• Problem details
Each record below should be repeated precisely as written.

Scene modeling code data:
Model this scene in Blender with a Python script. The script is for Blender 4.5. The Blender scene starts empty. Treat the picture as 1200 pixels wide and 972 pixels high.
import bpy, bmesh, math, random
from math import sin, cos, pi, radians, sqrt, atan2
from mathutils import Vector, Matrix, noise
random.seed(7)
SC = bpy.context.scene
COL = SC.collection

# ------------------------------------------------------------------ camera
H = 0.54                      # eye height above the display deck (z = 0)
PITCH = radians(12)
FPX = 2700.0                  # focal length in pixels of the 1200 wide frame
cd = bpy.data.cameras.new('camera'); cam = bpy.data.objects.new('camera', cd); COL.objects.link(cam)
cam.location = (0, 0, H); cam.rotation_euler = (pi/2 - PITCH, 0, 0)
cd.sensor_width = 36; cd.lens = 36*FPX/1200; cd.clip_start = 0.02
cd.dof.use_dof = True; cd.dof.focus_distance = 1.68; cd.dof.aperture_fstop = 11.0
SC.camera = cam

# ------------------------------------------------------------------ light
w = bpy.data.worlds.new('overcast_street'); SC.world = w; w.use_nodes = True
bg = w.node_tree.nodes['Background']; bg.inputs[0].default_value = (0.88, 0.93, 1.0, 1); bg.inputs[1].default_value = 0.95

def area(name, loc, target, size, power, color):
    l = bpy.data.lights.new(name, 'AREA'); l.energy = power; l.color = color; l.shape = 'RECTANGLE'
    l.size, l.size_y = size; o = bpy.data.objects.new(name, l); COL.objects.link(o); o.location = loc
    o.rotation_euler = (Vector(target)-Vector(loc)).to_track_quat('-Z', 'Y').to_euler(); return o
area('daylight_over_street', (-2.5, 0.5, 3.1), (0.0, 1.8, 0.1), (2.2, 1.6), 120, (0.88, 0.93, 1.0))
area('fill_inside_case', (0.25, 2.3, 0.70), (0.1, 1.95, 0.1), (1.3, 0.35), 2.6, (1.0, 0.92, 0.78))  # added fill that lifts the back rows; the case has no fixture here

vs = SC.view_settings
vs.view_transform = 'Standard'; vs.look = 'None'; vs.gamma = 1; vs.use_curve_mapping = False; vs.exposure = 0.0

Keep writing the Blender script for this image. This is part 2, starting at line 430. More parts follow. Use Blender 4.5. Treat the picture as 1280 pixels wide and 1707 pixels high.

• The response
Model this scene in Blender with a Python script. The script is for Blender 4.5. The Blender scene starts empty. Treat the picture as 1200 pixels wide and 972 pixels high.
import bpy, bmesh, math, random
from math import sin, cos, pi, radians, sqrt, atan2
from mathutils import Vector, Matrix, noise
random.seed(7)
SC = bpy.context.scene
COL = SC.collection

# ------------------------------------------------------------------ camera
H = 0.54                      # eye height above the display deck (z = 0)
PITCH = radians(12)
FPX = 2700.0                  # focal length in pixels of the 1200 wide frame
cd = bpy.data.cameras.new('camera'); cam = bpy.data.objects.new('camera', cd); COL.objects.link(cam)
cam.location = (0, 0, H); cam.rotation_euler = (pi/2 - PITCH, 0, 0)
cd.sensor_width = 36; cd.lens = 36*FPX/1200; cd.clip_start = 0.02
cd.dof.use_dof = True; cd.dof.focus_distance = 1.68; cd.dof.aperture_fstop = 11.0
SC.camera = cam

# ------------------------------------------------------------------ light
w = bpy.data.worlds.new('overcast_street'); SC.world = w; w.use_nodes = True
bg = w.node_tree.nodes['Background']; bg.inputs[0].default_value = (0.88, 0.93, 1.0, 1); bg.inputs[1].default_value = 0.95

def area(name, loc, target, size, power, color):
    l = bpy.data.lights.new(name, 'AREA'); l.energy = power; l.color = color; l.shape = 'RECTANGLE'
    l.size, l.size_y = size; o = bpy.data.objects.new(name, l); COL.objects.link(o); o.location = loc
    o.rotation_euler = (Vector(target)-Vector(loc)).to_track_quat('-Z', 'Y').to_euler(); return o
area('daylight_over_street', (-2.5, 0.5, 3.1), (0.0, 1.8, 0.1), (2.2, 1.6), 120, (0.88, 0.93, 1.0))
area('fill_inside_case', (0.25, 2.3, 0.70), (0.1, 1.95, 0.1), (1.3, 0.35), 2.6, (1.0, 0.92, 0.78))  # added fill that lifts the back rows; the case has no fixture here

vs = SC.view_settings
vs.view_transform = 'Standard'; vs.look = 'None'; vs.gamma = 1; vs.use_curve_mapping = False; vs.exposure = 0.0

Keep writing the Blender script for this image. This is part 2, starting at line 430. More parts follow. Use Blender 4.5. Treat the picture as 1280 pixels wide and 1707 pixels high.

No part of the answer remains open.